The only problem is that it's time to get a pony in here, cause we already done seen the dog show.

It will synonymous with the word "fail."  Although the original, as shown in this video, is not a fail at all.  It is a cute Red Dog win.  It is a Red Dog victory.  How do you submit stuff to Cute Win Fail?  Cause this is a dumb dog trick win, for crying out loud.

Red Dog is the king of pizza napkin land.  What more could a little border collie want?

That, of course, is my son.  I believe this video was taken at about four in the afternoon.  I think he stayed up late watching the Mariners play the opening day of baseball in Japan.  What a schmuck.  FIrst pitch at 3 a.m.

What's kind of amazing to me is the advanced thought process.  Clearly Red Dog is on the hunt for remains, but he sneaks up upon his prey with such stealth, hardly waking my semi conscious, money sucking college student son.
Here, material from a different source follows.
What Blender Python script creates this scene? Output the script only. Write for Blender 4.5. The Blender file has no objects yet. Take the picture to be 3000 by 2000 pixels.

Why do I do dumb dog tricks?  Why not?

These videos are a sort of video/song journal of ideas and thoughts and double entendres, but always fairly clean cut and ready for the whole family to watch.

Like Sneaky, Sneaky Red Dog here.  Yeah, nobody knew he was going for garbage next to the side of the bed ... probably was a four a.m. pack of garlic fries with a frozen pizza.  Nice. Rally Fries, baby!

We will find that napkin shredded under the bed, of course.  No surprises there.